■ Provided data ■
**********
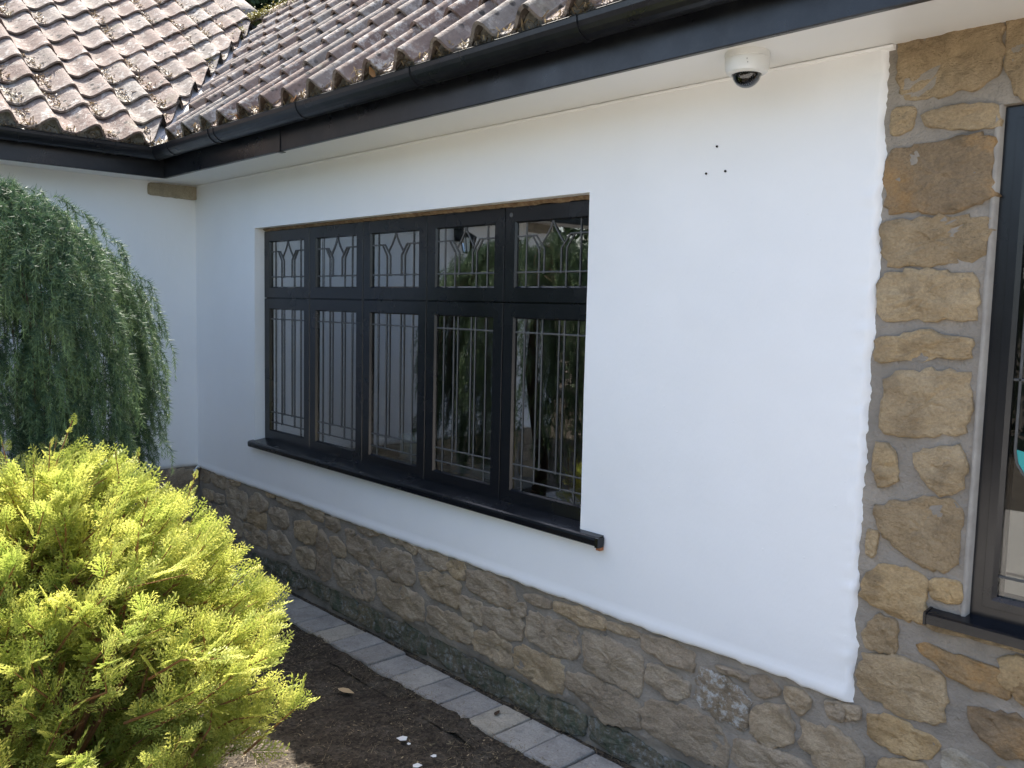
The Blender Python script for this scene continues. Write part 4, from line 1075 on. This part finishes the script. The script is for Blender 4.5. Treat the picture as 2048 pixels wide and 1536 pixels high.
grp = rng.integers(0, 6, len(P_)); parts = []
for k in range(6):
    s = grp == k; parts.append(place(*temps[k], mats[s], P_[s]))
foliage('foliage', parts, M['gold'], gold_bush, label='golden yellow feathery sprays')
gold_bush_children = [c for c in gold_bush.children]
for c in gold_bush_children: c.matrix_parent_inverse = Matrix.Translation((-BC[0], -BC[1], 0))
for i in range(14):                                   # inner limbs
    a = rng.uniform(0, 2*math.pi); z = rng.uniform(.3, .9); r_ = float(bush_r(z))*.5
    stem.tube([(BC[0], BC[1], .0), (BC[0]+r_*.4*math.cos(a), BC[1]+r_*.4*math.sin(a), z*.4), (BC[0]+r_*math.cos(a), BC[1]+r_*math.sin(a), z)], [.018, .012, .005], 6)
o = stem.build('stem', M['redstem'], gold_bush); o.matrix_parent_inverse = Matrix.Translation((-BC[0], -BC[1], 0))

# ---------------------------------------------------------------- weeping conifer
TC = np.array([1.46, -1.57]); TR, TZ, TH_ = .72, 1.42, .65
weeper = empty('weeping_conifer', (TC[0], TC[1], 0), 'dark blue-green weeping conifer with hanging needled branches beside the wing wall', 'tree')
INV = Matrix.Translation((-TC[0], -TC[1], 0))
arcs = []; bark = MB()
for i in range(150):
    th = rng.uniform(0, 2*math.pi); sc = rng.uniform(.80, 1.04) if i < 115 else rng.uniform(.45, .8); wob = rng.normal(0, .10)
    endz = rng.uniform(.70, 1.15) - (.0 if i < 115 else .25); pts = []
    for t in np.linspace(.12, 1, 22):
        an = t*math.pi*.56; r_ = TR*sc*math.sin(min(an, math.pi/2))*(1 + .06*math.sin(th*4)); z = TZ + TH_*sc*math.cos(an) if an < math.pi/2 else TZ - (an-math.pi/2)/(math.pi*.06)*(TZ-endz)
        a = th + wob*t
        pts.append((TC[0]+r_*math.cos(a), TC[1]+r_*math.sin(a), z + .02*n3(th*9, t*6)))
    arcs.append((np.array(pts), th))
    if i % 2 == 0: bark.tube([(TC[0]+(q[0]-TC[0])*.92, TC[1]+(q[1]-TC[1])*.92, q[2]-.03) for q in pts[::3]], list(np.linspace(.006, .001, len(pts[::3]))), 4)
bark.tube([(TC[0], TC[1], -.05), (TC[0]+.04, TC[1]-.02, .6), (TC[0]-.03, TC[1]+.03, 1.2), (TC[0], TC[1], 1.9)], [.06, .05, .04, .02], 10)
nb_v = []; nb_f = []; nb_a = []
def needle_batch(P, D, Lr, w, tipv):
    n = len(P); s = np.cross(D, rng.normal(0, 1, (n, 3))); s /= np.linalg.norm(s, axis=1, keepdims=True)+1e-9
    V = np.stack([P - s*w, P + s*w, P + D*Lr[:, None]], 1).reshape(-1, 3)
    F = np.arange(n*3).reshape(-1, 3); A = np.stack([tipv*.5, tipv*.5, tipv], 1).ravel(); return V, F, A
allP, allD, allL, allT = [], [], [], []
DOWN = np.array([0, 0, -1.])
for pts, th in arcs:
    seg = np.diff(pts, axis=0); ln2 = np.linalg.norm(seg, axis=1); cum = np.r_[0, np.cumsum(ln2)]
    nfr = int(cum[-1]/.046)
    for s in range(nfr):
        u = (s+rng.random())/nfr*cum[-1]; p = np.array([np.interp(u, cum, pts[:, k]) for k in range(3)])
        out = np.array([p[0]-TC[0], p[1]-TC[1], 0]); out /= np.linalg.norm(out)+1e-6
        tang = np.array([-out[1], out[0], 0])
        d0 = out*rng.uniform(.35, 1.0) + tang*rng.uniform(-.6, .6) + np.array([0, 0, rng.uniform(-.1, .5)]); d0 /= np.linalg.norm(d0)
        La = rng.uniform(.10, .22); drp = rng.uniform(.65, 1.1)
        def shoot(c0, d0, La, drp, step, tone):
            m_ = int(La/step); t0 = np.linspace(0, 1, m_)
            pos = c0 + d0*(La*t0*(1-.55*t0))[:, None] + DOWN*(drp*La*t0**1.8)[:, None]
            ax = d0*(1-.95*t0)[:, None] + DOWN*(1.7*drp*t0)[:, None]; ax /= np.linalg.norm(ax, axis=1, keepdims=True)
            dirs = rng.normal(0, 1, (m_, 3)); dirs -= ax*np.sum(dirs*ax, 1, keepdims=True); dirs /= np.linalg.norm(dirs, axis=1, keepdims=True)
            dirs = dirs*.95 + ax*(.50+.6*t0**2)[:, None]; dirs /= np.linalg.norm(dirs, axis=1, keepdims=True)
            allP.append(pos); allD.append(dirs); allL.append(rng.uniform(.022, .035, m_)*(1-.45*t0**4)); allT.append(np.clip(tone + .75*t0**2 + rng.normal(0, .08, m_), 0, 1))
            k = np.arange(0, m_-4, 4); allP.append(pos[k]); allD.append((pos[k+4]-pos[k])/np.maximum(np.linalg.norm(pos[k+4]-pos[k], axis=1, keepdims=True), 1e-6)); allL.append(np.linalg.norm(pos[k+4]-pos[k], axis=1)*1.5); allT.append(np.full(len(k), .9))
            return pos, ax
        tone = rng.uniform(.0, .22)
        pos, ax = shoot(p, d0, La, drp, .0026, tone)
        for w_ in (.3, .55):
            if rng.random() < .75:
                i_ = int(w_*len(pos)); sd_ = np.cross(ax[i_], out)*rng.choice([-1, 1]); shoot(pos[i_], (ax[i_]+sd_*.9)/np.linalg.norm(ax[i_]+sd_*.9), La*.35, drp, .0028, tone)
P_, D_, L_, T_ = map(np.concatenate, (allP, allD, allL, allT))
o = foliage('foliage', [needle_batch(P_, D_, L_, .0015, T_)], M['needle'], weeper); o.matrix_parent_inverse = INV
o = bark.build('branch', M['bark'], weeper); o.matrix_parent_inverse = INV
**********
■ Given instruction ■
Copy each line in full and exactly, omitting any picture.

■ Expected answer ■
The Blender Python script for this scene continues. Write part 4, from line 1075 on. This part finishes the script. The script is for Blender 4.5. Treat the picture as 2048 pixels wide and 1536 pixels high.
grp = rng.integers(0, 6, len(P_)); parts = []
for k in range(6):
    s = grp == k; parts.append(place(*temps[k], mats[s], P_[s]))
foliage('foliage', parts, M['gold'], gold_bush, label='golden yellow feathery sprays')
gold_bush_children = [c for c in gold_bush.children]
for c in gold_bush_children: c.matrix_parent_inverse = Matrix.Translation((-BC[0], -BC[1], 0))
for i in range(14):                                   # inner limbs
    a = rng.uniform(0, 2*math.pi); z = rng.uniform(.3, .9); r_ = float(bush_r(z))*.5
    stem.tube([(BC[0], BC[1], .0), (BC[0]+r_*.4*math.cos(a), BC[1]+r_*.4*math.sin(a), z*.4), (BC[0]+r_*math.cos(a), BC[1]+r_*math.sin(a), z)], [.018, .012, .005], 6)
o = stem.build('stem', M['redstem'], gold_bush); o.matrix_parent_inverse = Matrix.Translation((-BC[0], -BC[1], 0))

# ---------------------------------------------------------------- weeping conifer
TC = np.array([1.46, -1.57]); TR, TZ, TH_ = .72, 1.42, .65
weeper = empty('weeping_conifer', (TC[0], TC[1], 0), 'dark blue-green weeping conifer with hanging needled branches beside the wing wall', 'tree')
INV = Matrix.Translation((-TC[0], -TC[1], 0))
arcs = []; bark = MB()
for i in range(150):
    th = rng.uniform(0, 2*math.pi); sc = rng.uniform(.80, 1.04) if i < 115 else rng.uniform(.45, .8); wob = rng.normal(0, .10)
    endz = rng.uniform(.70, 1.15) - (.0 if i < 115 else .25); pts = []
    for t in np.linspace(.12, 1, 22):
        an = t*math.pi*.56; r_ = TR*sc*math.sin(min(an, math.pi/2))*(1 + .06*math.sin(th*4)); z = TZ + TH_*sc*math.cos(an) if an < math.pi/2 else TZ - (an-math.pi/2)/(math.pi*.06)*(TZ-endz)
        a = th + wob*t
        pts.append((TC[0]+r_*math.cos(a), TC[1]+r_*math.sin(a), z + .02*n3(th*9, t*6)))
    arcs.append((np.array(pts), th))
    if i % 2 == 0: bark.tube([(TC[0]+(q[0]-TC[0])*.92, TC[1]+(q[1]-TC[1])*.92, q[2]-.03) for q in pts[::3]], list(np.linspace(.006, .001, len(pts[::3]))), 4)
bark.tube([(TC[0], TC[1], -.05), (TC[0]+.04, TC[1]-.02, .6), (TC[0]-.03, TC[1]+.03, 1.2), (TC[0], TC[1], 1.9)], [.06, .05, .04, .02], 10)
nb_v = []; nb_f = []; nb_a = []
def needle_batch(P, D, Lr, w, tipv):
    n = len(P); s = np.cross(D, rng.normal(0, 1, (n, 3))); s /= np.linalg.norm(s, axis=1, keepdims=True)+1e-9
    V = np.stack([P - s*w, P + s*w, P + D*Lr[:, None]], 1).reshape(-1, 3)
    F = np.arange(n*3).reshape(-1, 3); A = np.stack([tipv*.5, tipv*.5, tipv], 1).ravel(); return V, F, A
allP, allD, allL, allT = [], [], [], []
DOWN = np.array([0, 0, -1.])
for pts, th in arcs:
    seg = np.diff(pts, axis=0); ln2 = np.linalg.norm(seg, axis=1); cum = np.r_[0, np.cumsum(ln2)]
    nfr = int(cum[-1]/.046)
    for s in range(nfr):
        u = (s+rng.random())/nfr*cum[-1]; p = np.array([np.interp(u, cum, pts[:, k]) for k in range(3)])
        out = np.array([p[0]-TC[0], p[1]-TC[1], 0]); out /= np.linalg.norm(out)+1e-6
        tang = np.array([-out[1], out[0], 0])
        d0 = out*rng.uniform(.35, 1.0) + tang*rng.uniform(-.6, .6) + np.array([0, 0, rng.uniform(-.1, .5)]); d0 /= np.linalg.norm(d0)
        La = rng.uniform(.10, .22); drp = rng.uniform(.65, 1.1)
        def shoot(c0, d0, La, drp, step, tone):
            m_ = int(La/step); t0 = np.linspace(0, 1, m_)
            pos = c0 + d0*(La*t0*(1-.55*t0))[:, None] + DOWN*(drp*La*t0**1.8)[:, None]
            ax = d0*(1-.95*t0)[:, None] + DOWN*(1.7*drp*t0)[:, None]; ax /= np.linalg.norm(ax, axis=1, keepdims=True)
            dirs = rng.normal(0, 1, (m_, 3)); dirs -= ax*np.sum(dirs*ax, 1, keepdims=True); dirs /= np.linalg.norm(dirs, axis=1, keepdims=True)
            dirs = dirs*.95 + ax*(.50+.6*t0**2)[:, None]; dirs /= np.linalg.norm(dirs, axis=1, keepdims=True)
            allP.append(pos); allD.append(dirs); allL.append(rng.uniform(.022, .035, m_)*(1-.45*t0**4)); allT.append(np.clip(tone + .75*t0**2 + rng.normal(0, .08, m_), 0, 1))
            k = np.arange(0, m_-4, 4); allP.append(pos[k]); allD.append((pos[k+4]-pos[k])/np.maximum(np.linalg.norm(pos[k+4]-pos[k], axis=1, keepdims=True), 1e-6)); allL.append(np.linalg.norm(pos[k+4]-pos[k], axis=1)*1.5); allT.append(np.full(len(k), .9))
            return pos, ax
        tone = rng.uniform(.0, .22)
        pos, ax = shoot(p, d0, La, drp, .0026, tone)
        for w_ in (.3, .55):
            if rng.random() < .75:
                i_ = int(w_*len(pos)); sd_ = np.cross(ax[i_], out)*rng.choice([-1, 1]); shoot(pos[i_], (ax[i_]+sd_*.9)/np.linalg.norm(ax[i_]+sd_*.9), La*.35, drp, .0028, tone)
P_, D_, L_, T_ = map(np.concatenate, (allP, allD, allL, allT))
o = foliage('foliage', [needle_batch(P_, D_, L_, .0015, T_)], M['needle'], weeper); o.matrix_parent_inverse = INV
o = bark.build('branch', M['bark'], weeper); o.matrix_parent_inverse = INV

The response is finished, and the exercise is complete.